In Spanien entstehen Geschäfte zwischen Menschen, nicht zwischen Unternehmen, sagte AHK-Experte Kemper. Vertrauen und persönliche Nähe seien entscheidend für langfristige Geschäftsverbindungen. Ein direktes „Nein“ gelte als unhöflich, Kritik sollte besser indirekt geäußert werden. Deutsche Unternehmen seien immer wieder überrascht über die hohe Flexibilität und Lösungsorientierung der Spanier, sodass gerade in schwierigen Situationen gute Wege gefunden werden. Probleme gebe es jedoch bisweilen aufgrund der oft unzureichenden Fremdsprachkenntnisse.
Portugal – IT und erneuerbare Energien
Portugal punktet mit Stabilität, wachsender Innovationskraft und günstigen Standortbedingungen, so Paulo Azevedo, stellvertretender Geschäftsführer der Deutsch-Portugiesischen AHK in Lissabon. Etwa 720 deutsche Unternehmen sind dort aktiv – Tendenz steigend. Die portugiesische Wirtschaft wächst solide, die Zuwächse lagen in den letzten Jahren konstant über dem EU-Schnitt. Erwähnenswert ist auch die lebendige Gründerszene mit vielen Start-ups. Deutschland ist nach Spanien der wichtigste Handelspartner Portugals. Chancen für deutsche Unternehmen bieten auch die hohen staatlichen Investitionen, beispielsweise in Zukunftsfelder wie Klimaschutz und Digitalisierung.
Für ausländische Unternehmen bieten sich laut Azevedo gute Geschäftschancen u. a. in diesen Branchen:
- Metall- und Maschinenbau: Historisch gewachsene Strukturen machen Portugal zu einem wichtigen Werkzeuglieferanten mit großem Exportgeschäft. Lokale Zuliefernetzwerke und vergleichsweise günstige Energiekosten stützen das Wachstum.
- erneuerbare Energien: Beim Ausbau der erneuerbaren Energien hat Portugal große Fortschritte gemacht und zählt hier zu den europäischen Vorreitern. Im Jahr 2024 stammten bereits 87 Prozent der Stromproduktion aus erneuerbaren Quellen, bis 2030 sollen es 93 Prozent sein.
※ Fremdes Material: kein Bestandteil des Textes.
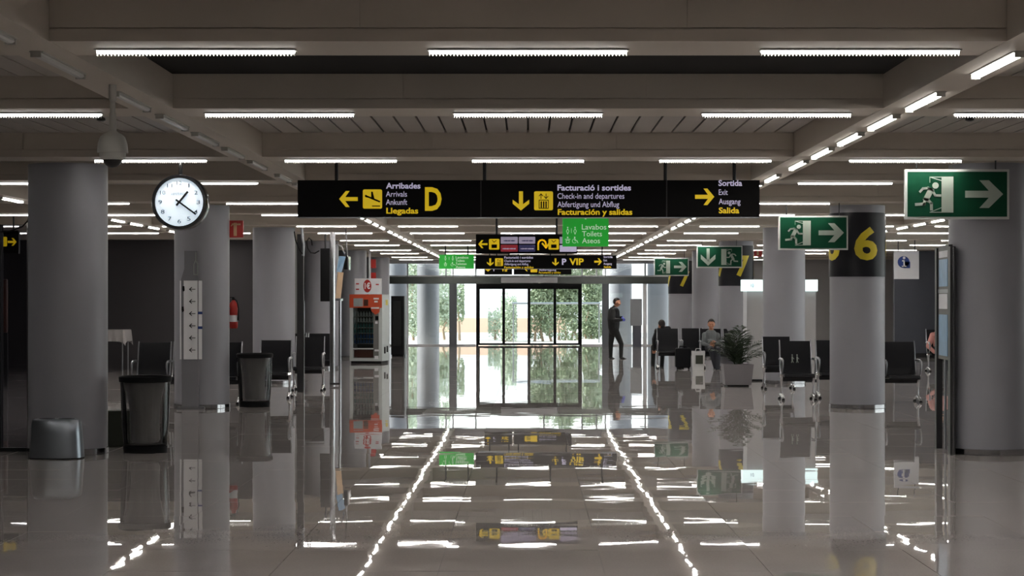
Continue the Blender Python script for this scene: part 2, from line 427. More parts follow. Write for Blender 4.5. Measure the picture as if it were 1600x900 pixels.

- IT-Wirtschaft: Portugal positioniert sich als internationaler IT-Standort, besonders für Software-Entwicklung, Rechenzentren und Künstliche Intelligenz. Das Auslandsgeschäft mit digitalen Dienstleistungen wächst dynamisch. Deutsche Unternehmen siedeln deshalb zunehmend Forschungs- und Entwicklungszentren in Portugal an, wo sie hochqualifizierte junge Ingenieure finden.
„Die deutsche Verlässlichkeit gepaart mit der Kreativität der Portugiesen ist eine perfekte Symbiose“, sagte Acevedo, demzufolge Produkte „Made in Germany“ hohes Ansehen genießen. Portugiesen gelten als offen, zugleich aber als weniger direkt als Deutsche. Probleme werden meist diskret im bilateralen Gespräch gelöst. Hierarchien sind in den Betrieben stark ausgeprägt, Entscheidungen trifft oft der oberste Chef. Titel spielen eine Rolle, doch man wechselt rasch zum Vornamen, siezt sich aber weiterhin. Geschäftsgespräche finden häufig beim Essen statt, so die Erfahrung von Paulo Azevedo, der die guten Fremdsprachenkenntnisse der Portugiesen lobt.